Holy well, Tiknock, Co. Dublin
Co. Dublin |
Holy Sites & Wells
A roadside spring on the southern fringe of County Dublin carries two names and the memory of a custom that is older than either of them.
Marked as Grumley's Well on the Ordnance Survey's six-inch map of 1837, it is also known locally as the Ticknock Well, a name that connects it to the townland rather than to any particular family. The well sits within the parish of Taney, enclosed by a railing, and the roof slab above it was carved, at some point around the 1890s, with the letters IHS, a cross, and two chalices. That carving, it turns out, was the work of a grandfather in the Mulligan family, who farmed the land around it and were distinguished from other Mulligans in the area by being called the "well" Mulligans.
The well's former life as a site of pilgrimage and cure is recorded in two distinct sources, separated by decades but quietly consistent with one another. When the folklorist Caoimhín Ó Danachair described it in 1958, he noted that it had been built up and covered over, that the carved slab bore its devotional symbols, and that people had once come to drink the water, bathe affected parts of the body, say prayers, and hang rags on the surrounding bushes as offerings. The practice of tying rags or cloth to a bush or tree at a holy well, sometimes called a clootie offering, is one of the oldest forms of votive practice associated with such sites in Ireland, the idea being that as the cloth decays, so too does the ailment. Separately, a schoolchild's account collected through the Irish Folklore Commission's Schools' Collection, taken from Sandyford School and preserved in the Dúchas archive, records that the well was particularly associated with the cure of sore eyes, and that people came to bathe their eyes there when the child's father was young. By 1958, those visits had stopped, and the well was being used for domestic purposes only. It is now overgrown.
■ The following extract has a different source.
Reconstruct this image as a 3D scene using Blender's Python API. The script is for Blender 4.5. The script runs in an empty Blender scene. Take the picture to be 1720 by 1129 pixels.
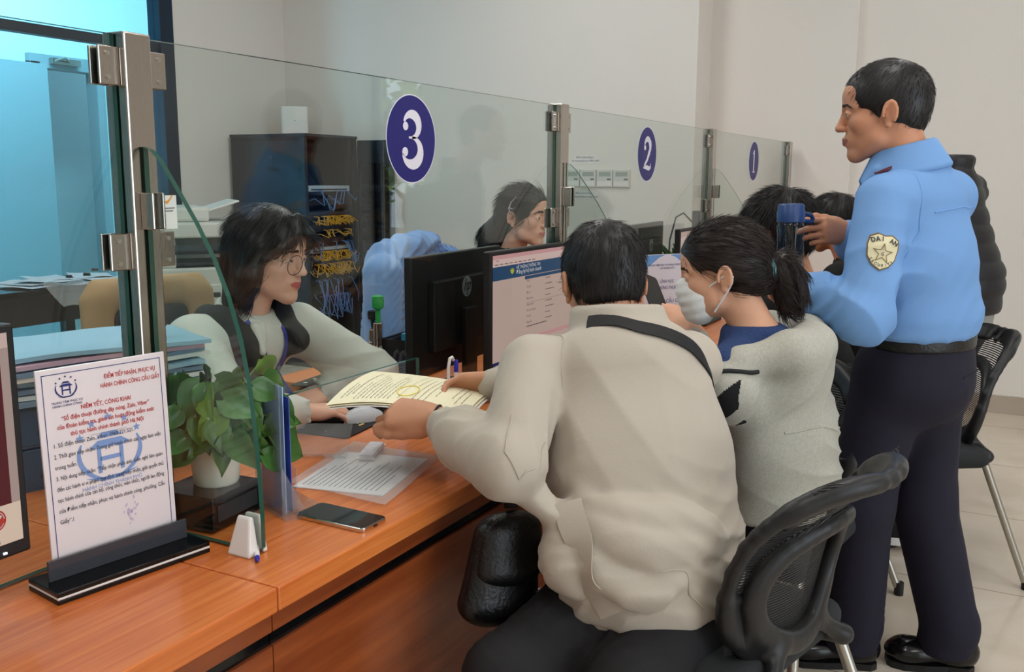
import bpy, bmesh, math, random
import numpy as np
from mathutils import Vector, Matrix
random.seed(7); np.random.seed(7)
S = bpy.context.scene
COL = S.collection
PI = math.pi
# ------------------------------------------------------------------ camera
CAM_H, CAM_F = 1.39, 1585.4                     # eye height in metres, focal length in pixels of a 1720 px wide frame
cam_pitch, cam_yaw, cam_roll = 0.1665, 0.4923, 0.006
cd = bpy.data.cameras.new('camera'); cam = bpy.data.objects.new('camera', cd); COL.objects.link(cam)
fw = Vector((math.cos(cam_pitch)*math.cos(cam_yaw), math.cos(cam_pitch)*math.sin(cam_yaw), -math.sin(cam_pitch)))
rt = Vector((math.sin(cam_yaw), -math.cos(cam_yaw), 0)); up = rt.cross(fw)
rt, up = (math.cos(cam_roll)*rt + math.sin(cam_roll)*up), (-math.sin(cam_roll)*rt + math.cos(cam_roll)*up)
M = Matrix((rt, up, -fw)).transposed().to_4x4(); M.translation = (0, 0, CAM_H)
cam.matrix_world = M
cd.sensor_width = 36; cd.lens = CAM_F/1720*36; cd.clip_start = .05; cd.clip_end = 200
S.camera = cam
# ------------------------------------------------------------------ view, world, lights
S.view_settings.view_transform = 'Standard'; S.view_settings.look = 'None'
S.view_settings.gamma = 1; S.view_settings.use_curve_mapping = False
S.view_settings.exposure = -0.5
S.cycles.transparent_max_bounces = 40; S.cycles.max_bounces = 10; S.cycles.diffuse_bounces = 5
S.cycles.sample_clamp_indirect = 6
wd = bpy.data.worlds.new('daylight'); S.world = wd; wd.use_nodes = True
bg = wd.node_tree.nodes['Background']; bg.inputs[0].default_value = (.80, .90, 1.0, 1); bg.inputs[1].default_value = 4.6
def area(name, loc, size, power, color=(1, 1, 1), aim=(0, 0, -1), spread=PI):
    l = bpy.data.lights.new(name, 'AREA'); l.shape = 'RECTANGLE'; l.size, l.size_y = size; l.energy = power; l.color = color; l.spread = spread
    o = bpy.data.objects.new(name, l); COL.objects.link(o); o.location = loc
    o.rotation_euler = Vector(aim).to_track_quat('-Z', 'Y').to_euler(); return o
WARM, COOL = (1.0, .98, .945), (.80, .91, 1.0)
for i, (x, y) in enumerate(((0.2, .2), (2.4, .2), (4.6, .2), (0.2, -2.3), (2.6, -2.3), (4.9, -2.3))):
    area('ceiling_lamp', (x, y, 3.56), (1.2, .35), 28 if x < 4 else 13, WARM)
for i, (x, y) in enumerate(((0.4, 2.9), (2.4, 2.9), (4.2, 2.6))):
    area('ceiling_lamp', (x, y, 3.56), (1.2, .35), 33, (1, .985, .955))
area('entrance_daylight', (.6, -3.9, 1.7), (3.4, 2.4), 10, (1, .97, .93), (.25, 1, -.05))
sun = bpy.data.lights.new('sun', 'SUN'); sun.energy = 9; sun.angle = .01; so_ = bpy.data.objects.new('sun', sun); COL.objects.link(so_); so_.rotation_euler = Vector((1, -.25, -1)).to_track_quat('-Z', 'Y').to_euler()
area('annex_wall_fill', (3.6, 5.62, 3.3), (3.8, .3), 150, COOL, (0, 1, -.75), 2.4)  # added fill lamp behind the partition head, brightens the annex wall
area('annex_window_daylight', (2.2, 6.2, 1.9), (.6, 2.2), 60, COOL, (1, .35, -.1), 2.2)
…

The well is not currently a managed heritage site and is described as overgrown, so anyone looking for it should approach with modest expectations. It lies along a road in Ticknock, in the general area south of Sandyford, and its historical location can be cross-referenced against the 1837 Ordnance Survey six-inch map, which is freely available through the OSi historic maps viewer. The stonework and carved slab may still be traceable beneath the vegetation, and the iron railing that once enclosed it may survive in some form. For those interested in the folklore of holy wells, the schoolchild's account on the Dúchas website at duchas.ie is worth reading in full; it is one of those small, precise voices from the 1930s Schools' Collection that preserves detail no official survey would have thought to record.